I must add an over-due mention of Flirt Cupcakes. I recently attended a cupcake workshop at Flirt, which allowed carte blanche for selecting cake flavours (e.g., cinnamon, vanilla, chocolate, marble), icing (vanilla, strawberry and chocolate) and any number of chocolate shavings and sprinkles.  I also devoured numerous Flirt creations, among them "Wild on Whyte" (which features a chocolate bottom with strawberry icing) and "Heartbreaker" (red velvet with cream cheese icing).  My own creation, pictured below, is hereby dubbed Cupcake alla Neopolitana as an homage to my childhood favourite, Neopolitan ice cream. I deeply appreciate the use of real butter in Flirt's icing. It adds unmistakable richness to which no other ingredient can compare. creamery butter...

Niche on Urbanspoon

Flirt Cupcakes on Urbanspoon

Friday, 1 April 2011

Saccomanno's - Pie R Squared

I have written about pizza many times. I've written about how North American pizza took an evolutionary trajectory not unlike that of Darwin's Finches, ie, rapidly diverging into many distinct species from a single parent species. I've written about how take-out pizza can follow one of two paths: (1) a greasy, manhandled mess, or (2) a swift yet satisfying respite from cooking. Last summer I wrote about Saccomanno's, which is a north end deli/pizza/pasta spot. I did not write specifically about Saccomanno's pizza when I first interviewed the Saccomanno family, but have since returned multiple times to indulge in what may be the best under-the-radar pizza in Edmonton.

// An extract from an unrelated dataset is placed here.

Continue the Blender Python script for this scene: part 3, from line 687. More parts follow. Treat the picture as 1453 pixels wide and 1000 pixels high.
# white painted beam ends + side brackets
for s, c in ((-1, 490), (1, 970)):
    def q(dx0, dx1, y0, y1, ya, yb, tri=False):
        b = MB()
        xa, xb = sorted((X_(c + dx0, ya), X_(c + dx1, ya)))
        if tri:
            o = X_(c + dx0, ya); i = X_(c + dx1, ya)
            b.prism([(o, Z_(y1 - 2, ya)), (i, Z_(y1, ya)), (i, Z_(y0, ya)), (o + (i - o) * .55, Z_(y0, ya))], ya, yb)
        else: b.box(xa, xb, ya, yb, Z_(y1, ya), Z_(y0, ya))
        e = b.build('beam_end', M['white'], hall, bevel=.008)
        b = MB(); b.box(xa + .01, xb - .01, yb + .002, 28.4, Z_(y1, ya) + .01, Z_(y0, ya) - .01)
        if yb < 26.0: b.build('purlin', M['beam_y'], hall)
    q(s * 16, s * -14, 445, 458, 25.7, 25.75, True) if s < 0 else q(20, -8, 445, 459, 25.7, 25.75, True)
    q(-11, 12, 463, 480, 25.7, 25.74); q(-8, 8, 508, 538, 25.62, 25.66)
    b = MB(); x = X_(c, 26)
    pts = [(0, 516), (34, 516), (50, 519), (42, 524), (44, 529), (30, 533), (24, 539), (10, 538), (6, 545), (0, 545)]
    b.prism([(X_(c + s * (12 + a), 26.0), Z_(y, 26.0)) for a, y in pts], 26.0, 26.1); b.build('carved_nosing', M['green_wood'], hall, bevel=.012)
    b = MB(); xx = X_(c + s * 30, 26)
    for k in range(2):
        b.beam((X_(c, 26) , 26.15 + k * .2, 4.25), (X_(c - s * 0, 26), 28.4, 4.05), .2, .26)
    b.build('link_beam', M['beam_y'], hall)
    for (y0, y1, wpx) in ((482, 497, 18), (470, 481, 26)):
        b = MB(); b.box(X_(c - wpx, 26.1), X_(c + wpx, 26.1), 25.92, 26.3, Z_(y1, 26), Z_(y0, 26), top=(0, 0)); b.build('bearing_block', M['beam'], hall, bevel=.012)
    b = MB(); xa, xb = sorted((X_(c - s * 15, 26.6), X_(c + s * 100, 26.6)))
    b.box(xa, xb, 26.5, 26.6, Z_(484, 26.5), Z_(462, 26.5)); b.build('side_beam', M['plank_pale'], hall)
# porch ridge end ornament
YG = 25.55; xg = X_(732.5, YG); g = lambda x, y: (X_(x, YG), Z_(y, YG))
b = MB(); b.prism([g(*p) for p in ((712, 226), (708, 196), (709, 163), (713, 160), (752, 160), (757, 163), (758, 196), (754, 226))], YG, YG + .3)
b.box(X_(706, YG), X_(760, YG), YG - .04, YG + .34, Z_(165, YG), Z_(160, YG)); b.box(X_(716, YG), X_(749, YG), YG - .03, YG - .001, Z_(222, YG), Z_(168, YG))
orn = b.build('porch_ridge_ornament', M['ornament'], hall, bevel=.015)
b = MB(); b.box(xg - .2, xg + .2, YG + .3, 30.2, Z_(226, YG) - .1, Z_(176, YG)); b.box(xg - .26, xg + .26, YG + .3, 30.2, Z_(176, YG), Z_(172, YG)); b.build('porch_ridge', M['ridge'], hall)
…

I recently enjoyed "Frank's Special" pizza, relaxing in the spacious dining room, ogling the groceries and pretending to understand the RAI Italia news broadcast from the flat screen television. Frank's Special features generous layers of pepperoni, ham, mushrooms, onions, green peppers and black olives crowned by a gooey stratum of mozzarella cheese. The crust is tender and crisp around the edges; I imagine it would be just as delicious without the toppings. Orangina is a quintessential pizza beverage, as the carbonated citrus is a light foil for the robust meat, crust and cheese. There are many reliable and excellent spots for pizza in this city, but one of the best is hiding behind the train tracks on the north side.

Above: Frank's Special is a treat to behold. Below: the old-school signage and enviable deli of Saccomanno's.